Ou seja, é evidente o agravamento do problema das emendas. E há também a desigualdade entre os próprios incumbentes, pois alguns têm maior poder sobre a alocação das emendas. Com isso, há os que são chamados de “campeões de emendas”.
Quanto à destinação delas nos seus objetivos, é pulverizada. Podem ir para educação, saúde e saneamento, por exemplo, mas fala-se que muitos projetos são mal formulados e executados, e vi até referência à contratação de artistas para shows, mas não conheço um levantamento abrangente e detalhado do impacto das emendas em termos de políticas públicas. Vez por outra há também denúncias de aplicações irregulares. A última denúncia que vi foi publicada em reportagem de página inteira de O Estado de S.Paulo no dia 23 de dezembro, com o título Senador envia R$ 38,2 mi para obra de construtora de sua família.
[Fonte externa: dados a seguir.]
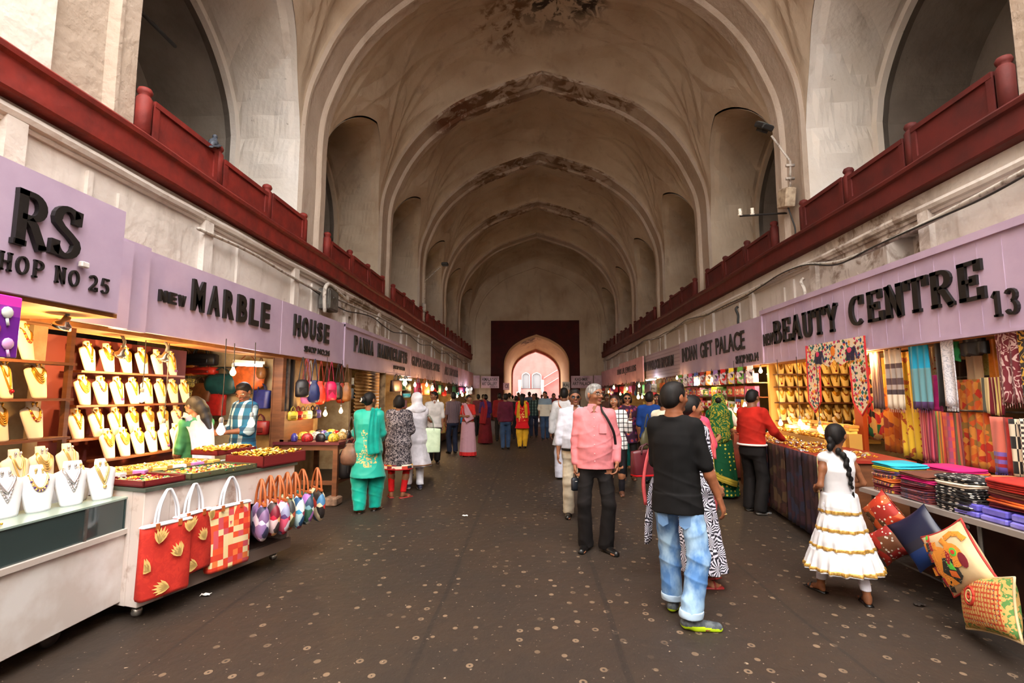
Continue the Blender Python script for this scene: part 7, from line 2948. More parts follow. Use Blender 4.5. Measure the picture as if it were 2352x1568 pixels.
# ---- woman pair facing us
P = Person((1.34, 8.3, 0), 168, 1.58, 'woman in black and white windowpane-checked top raising one hand', True, SK1, .009, hy=-10, ra=((.2, .1, -1), (0, .3, -1)), la=((.35, .1, -1), (.15, .55, .9), (.1, .2, 1)), curl=(.4, .1))
P.body()
P.hair('bob', mat('brown_hair', (48, 26, 20), .45))
P.top(cm('checks', (230, 230, 230), lambda nt, v: mix(nt, mth(nt, 'MAXIMUM', mth(nt, 'LESS_THAN', mth(nt, 'FRACT', mth(nt, 'MULTIPLY', sep(nt, v)[0], 14)), .16), mth(nt, 'LESS_THAN', mth(nt, 'FRACT', mth(nt, 'MULTIPLY', sep(nt, v)[2], 14)), .16)), (*lin((226, 224, 224)), 1), (*lin((24, 22, 26)), 1))), hem=.78, sleeve=.8, loose=.03)
P.legs(cm('dark_leggings', (30, 28, 34)), rk=.06, rh=.05)
P.shoes(mat('brown_leather', (90, 56, 40), .5), None)
b = MB()
J = P.J['l']
c = (J['wr'] - J['f'] * .02) * P.S
b.tube([tuple(c + .032 * np.array([math.cos(a), math.sin(a), 0])) for a in np.linspace(0, 2 * PI, 13)], .007, 5)
b.build('bangle', SILV, P.o)
P = Person((1.82, 9.8, 0), 176, 1.62, 'woman in dark sunglasses and plum paisley top with black trousers', True, SK1, .010, la=((.2, .1, -1), (.05, .2, -1)))
P.body()
P.hair('bob')
P.glasses(True)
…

Passando a valores das emendas em reais, ou, pior, em bilhões deles, o avanço delas fez com que sua previsão para o Orçamento de 2024 seja de um total de R$ 53 bilhões, uma dinheirama. A última mordida para ampliar o valor foi o Congresso cortar R$ 7 bilhões do Programa de Aceleração do Crescimento (PAC). Com isso, o valor desse programa foi reduzido para R$ 54 bilhões, e assim está bem próximo da cifra do pacote das emendas, citada acima. Vale notar, também, que ao falar dessas emendas estamos tratando de recursos federais que deveriam ser aplicados em obras de maior porte e serviços de envergadura ligados às políticas públicas federais. Municípios deveriam usar seus próprios recursos para levar adiante suas políticas municipais, e os que vêm das emendas federais podem deixá-los mal-acostumados a contar com eles.
Quem pode arrumar esse mau estado das emendas seria o Supremo Tribunal Federal (STF). Não sou jurista, mas pelos argumentos que apresentei acima continuo e continuarei entendendo que são inconstitucionais.